3 point semron.jpg
3 point semron.jpg

There are a lot of bad sermons.  And since I’m a professional sermon-giver, I tend to think of myself as a connoisseur of good preaching.  And in my listening to sermons, there are plenty of preachers who just come up with garbage.  There are dull and boring preachers that at least still preach the truth.  And even worse, there are engaging and creative preachers that boldly preach things that are not biblical and hardly helpful.

Harmful preaching can be hard to detect behind a veil of clever phrases and enthusiastic shouting.  And it’s not because the listeners are unintelligent, but simply because harmful preaching often disguising itself in spiritual language.

The worst kind of 3 point sermon was, “Here’s what you should do.  You are not doing it.  Try harder.”

1. Here's what you should do.

This is great.  The scriptures clearly proclaim to us the will of God and how we should live our lives.  They speak to what we should do as Christians and they speak to what all people do as they go about their lives.  To say that we shouldn’t ever talk about what we should do is equally dangerous as the problem that only talks about what we should do.

2. You are not doing it.

Again, the sermon has not yet taken people down a road to hell paved with an excellent spiritual life and a lack of cursing, drinking, or gambling .  This point is spot on.  If you tell people what they should be doing, quickly following that will be a reminder that they are not doing it.

And a lot of preachers can’t even get this point right.

If you preach, “Be perfect as your heavenly father is perfect.”  The only response must be, we don’t do it.  But often preachers will preach what we should be doing and fail to ever point out our failure to do so.

Good preaching does not ignore the reality that God’s word is often a mirror that we can hold up to our own lives and see every blemish and crack.  The Bible is clear about what you should be doing.  And it is clear that you are not doing it.

3. Try harder.

The worst kind of sermons make the first two points and move on to this third one.  If you preach well and make clear what the scriptures call all people to do, people will fully realize that they are not doing it.  And if you when that happens, they will be broken by their sin.
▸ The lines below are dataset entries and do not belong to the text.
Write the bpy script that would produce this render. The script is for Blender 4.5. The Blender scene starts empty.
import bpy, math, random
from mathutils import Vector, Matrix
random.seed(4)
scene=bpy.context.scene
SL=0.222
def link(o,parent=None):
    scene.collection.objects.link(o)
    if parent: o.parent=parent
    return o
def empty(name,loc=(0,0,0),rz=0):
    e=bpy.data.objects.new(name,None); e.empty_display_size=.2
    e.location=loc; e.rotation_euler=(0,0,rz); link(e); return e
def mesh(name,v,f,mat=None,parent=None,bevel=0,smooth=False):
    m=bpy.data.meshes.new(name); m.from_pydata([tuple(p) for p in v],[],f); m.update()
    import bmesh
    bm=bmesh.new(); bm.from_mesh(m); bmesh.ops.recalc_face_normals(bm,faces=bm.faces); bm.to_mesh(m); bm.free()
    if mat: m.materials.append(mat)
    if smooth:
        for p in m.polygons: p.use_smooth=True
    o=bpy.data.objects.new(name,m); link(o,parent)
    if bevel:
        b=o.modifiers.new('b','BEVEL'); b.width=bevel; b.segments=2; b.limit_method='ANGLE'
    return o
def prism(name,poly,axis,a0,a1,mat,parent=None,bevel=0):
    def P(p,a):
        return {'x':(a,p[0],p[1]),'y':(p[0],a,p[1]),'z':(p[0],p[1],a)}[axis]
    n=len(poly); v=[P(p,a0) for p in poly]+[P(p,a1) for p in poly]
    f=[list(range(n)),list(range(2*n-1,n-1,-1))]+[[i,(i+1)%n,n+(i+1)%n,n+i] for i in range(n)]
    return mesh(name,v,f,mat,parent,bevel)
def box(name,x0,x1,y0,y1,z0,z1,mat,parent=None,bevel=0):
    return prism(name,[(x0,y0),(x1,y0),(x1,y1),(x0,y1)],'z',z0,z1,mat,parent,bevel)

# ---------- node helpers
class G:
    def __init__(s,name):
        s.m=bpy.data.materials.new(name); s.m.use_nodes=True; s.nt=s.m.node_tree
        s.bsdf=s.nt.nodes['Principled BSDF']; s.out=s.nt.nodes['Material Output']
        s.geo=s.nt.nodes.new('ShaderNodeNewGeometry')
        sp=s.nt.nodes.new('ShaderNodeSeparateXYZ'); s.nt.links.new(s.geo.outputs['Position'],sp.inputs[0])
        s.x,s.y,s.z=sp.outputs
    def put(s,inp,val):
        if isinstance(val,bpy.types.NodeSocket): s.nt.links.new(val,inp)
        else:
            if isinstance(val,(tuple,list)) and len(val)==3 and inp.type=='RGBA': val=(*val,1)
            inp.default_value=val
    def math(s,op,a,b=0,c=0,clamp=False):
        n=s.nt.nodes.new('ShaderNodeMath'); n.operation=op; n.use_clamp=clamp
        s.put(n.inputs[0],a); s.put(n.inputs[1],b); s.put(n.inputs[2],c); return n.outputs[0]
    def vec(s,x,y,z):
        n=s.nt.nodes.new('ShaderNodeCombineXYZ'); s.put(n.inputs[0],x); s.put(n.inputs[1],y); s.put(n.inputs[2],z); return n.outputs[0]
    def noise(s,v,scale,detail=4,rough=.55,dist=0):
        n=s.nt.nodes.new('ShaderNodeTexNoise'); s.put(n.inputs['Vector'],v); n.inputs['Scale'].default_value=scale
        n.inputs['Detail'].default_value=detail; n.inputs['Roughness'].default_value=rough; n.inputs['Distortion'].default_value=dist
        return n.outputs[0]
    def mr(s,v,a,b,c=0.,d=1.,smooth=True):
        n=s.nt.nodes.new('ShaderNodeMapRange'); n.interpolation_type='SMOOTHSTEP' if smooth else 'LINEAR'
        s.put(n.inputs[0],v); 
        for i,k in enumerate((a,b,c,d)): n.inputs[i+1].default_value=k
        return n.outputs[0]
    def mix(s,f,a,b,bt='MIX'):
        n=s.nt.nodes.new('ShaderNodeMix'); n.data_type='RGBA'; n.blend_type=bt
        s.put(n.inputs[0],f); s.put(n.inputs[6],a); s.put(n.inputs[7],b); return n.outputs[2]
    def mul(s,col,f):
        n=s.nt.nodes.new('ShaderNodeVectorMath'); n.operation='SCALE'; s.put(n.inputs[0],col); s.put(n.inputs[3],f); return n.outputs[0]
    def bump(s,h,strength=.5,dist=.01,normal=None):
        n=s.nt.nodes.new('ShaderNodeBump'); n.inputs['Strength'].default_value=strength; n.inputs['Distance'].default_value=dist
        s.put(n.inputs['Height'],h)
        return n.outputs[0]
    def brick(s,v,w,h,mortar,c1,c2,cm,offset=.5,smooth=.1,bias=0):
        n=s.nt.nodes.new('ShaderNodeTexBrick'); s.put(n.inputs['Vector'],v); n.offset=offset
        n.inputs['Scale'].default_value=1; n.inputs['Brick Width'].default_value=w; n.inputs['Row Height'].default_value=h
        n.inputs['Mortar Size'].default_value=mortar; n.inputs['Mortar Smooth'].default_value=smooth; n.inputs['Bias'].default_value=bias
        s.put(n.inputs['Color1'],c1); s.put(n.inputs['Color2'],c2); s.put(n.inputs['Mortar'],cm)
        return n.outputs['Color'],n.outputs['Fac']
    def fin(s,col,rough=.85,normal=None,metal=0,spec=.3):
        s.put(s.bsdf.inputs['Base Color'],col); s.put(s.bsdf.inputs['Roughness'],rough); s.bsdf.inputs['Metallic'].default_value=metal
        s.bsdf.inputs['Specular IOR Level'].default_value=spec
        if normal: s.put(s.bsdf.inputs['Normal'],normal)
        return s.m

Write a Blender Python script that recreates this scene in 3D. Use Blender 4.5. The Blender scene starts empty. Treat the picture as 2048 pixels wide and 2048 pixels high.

And that’s not bad.  That’s just God doing what he wants to do in order that the Gospel might do its work.  The problem is that when we the third point is about trying harder instead of Christ, we leave people broken and drowning in their sin only to throw them an instruction manual on building a better boat.

The response to the broken and condemned person is not “try harder” but “It is finished.”  Too many of our sermons ignore the message that forgiveness was won on the cross of Jesus and disguise it by claiming it to be about a Christian’s “spiritual life.”

The problem is without preaching “It is finished” no motivation or inspiration is going to change the person hearing the message.  Try harder doesn’t ever produce what it demands.  Only the Gospel produces the change that the law demands.  Only the Gospel changes the me-centered hearts that are continually prone to wander and rebel against everything that God has said.